On the cost side, it tallies the expenses of the transfer:

  • Buyer's Stamp Duty on the share being bought out (the transferee pays BSD on the value of the share transferred).
  • ABSD on the transfer, if the person receiving the share already owns property and is not exempt, though transfers between spouses may qualify for remission in certain cases.
  • Legal and conveyancing fees for the transfer and any new mortgage.
  • Refinancing or loan restructuring costs, since the sole remaining owner must usually requalify for the full loan on their own income.

The difference between the ABSD saved and these costs is your net benefit.

A worked example

A married couple jointly owns a condo worth S$1.6 million and wants to buy a second property at S$1.8 million. Buying jointly would trigger 20% ABSD on S$1.8 million, which is S$360,000. By decoupling, one spouse buys the other's half-share (S$800,000), incurring BSD of around S$18,600 plus a few thousand in legal fees. The freed spouse then buys the new home as a first property with no ABSD. Net of roughly S$25,000 in decoupling costs, the couple saves on the order of S$335,000. The calculator confirms whether your own numbers produce a comparable result.

Who should use it

Married couples planning to expand into a second property are the primary users, since spousal transfers are the most common decoupling route. Investors structuring a portfolio across family members use it to plan ownership before committing. Anyone weighing decoupling against alternatives (buying under one name from the start, or simply paying the ABSD) can use it to compare the true cost of each path.

Why running the numbers matters

Decoupling can save hundreds of thousands in ABSD, but it is not free and not always worthwhile, especially on lower-value properties where the transfer costs eat into the saving. The sole owner must also qualify for the entire loan alone, which can be a constraint. Modelling the net benefit (and confirming loan eligibility) before acting prevents a costly misstep. Because the rules around remission and eligibility are nuanced, professional advice is strongly recommended alongside the calculator.

Frequently asked questions

What is decoupling in Singapore property?

Decoupling is when one co-owner transfers their share of a property to the other, so the exiting owner no longer counts as a property owner and can buy another home without second-property ABSD.

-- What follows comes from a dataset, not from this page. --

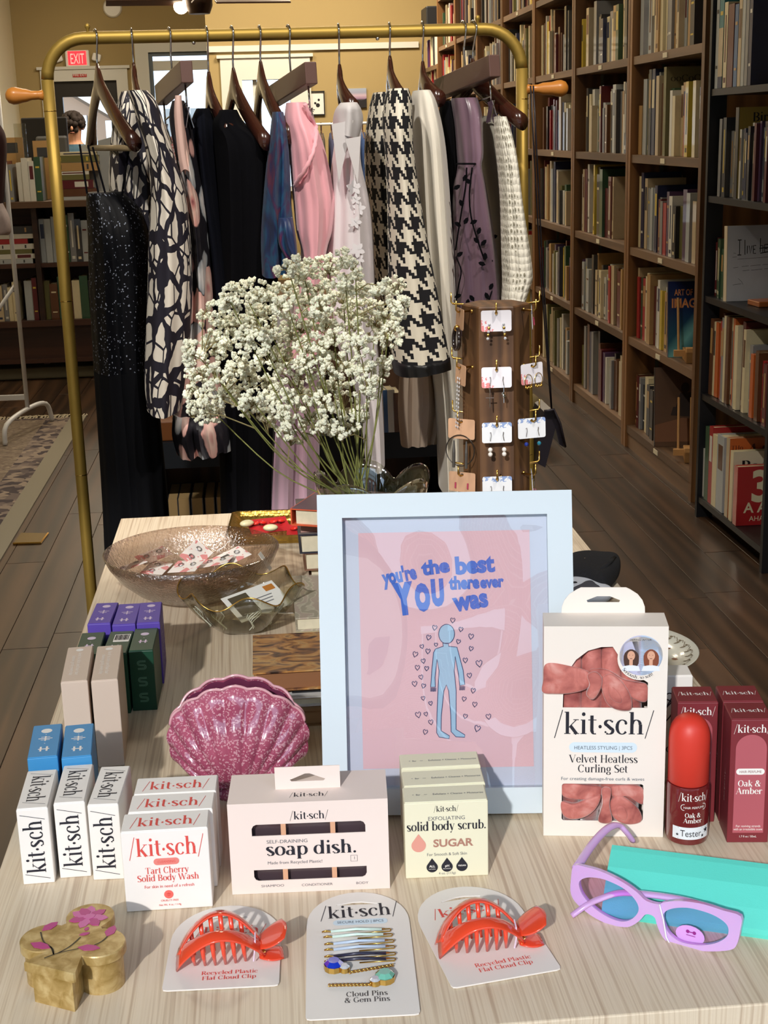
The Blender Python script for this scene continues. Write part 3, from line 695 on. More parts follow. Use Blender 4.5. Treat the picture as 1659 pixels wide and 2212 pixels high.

How much can decoupling save?

The saving equals the ABSD avoided on the next purchase (20% of the price for a Singapore Citizen's second home) minus the BSD, legal and financing costs of the transfer. On higher-value purchases this is often a six-figure net gain.

Is decoupling legal in Singapore?

Yes, decoupling private property is legal. HDB flats generally cannot be decoupled except in limited circumstances. Always seek legal advice.

Do I pay stamp duty when decoupling?

Yes. The person buying out the share pays BSD on the value of that share, and ABSD may apply depending on their existing ownership and any available remission.

Can the remaining owner afford the loan alone?

This is a key constraint. After decoupling, the sole owner must usually requalify for the full mortgage on their income alone under TDSR. Check this before proceeding.


This guide is for general information and does not constitute legal or financial advice. Decoupling has significant tax and legal implications. Consult a conveyancing lawyer and mortgage adviser before acting.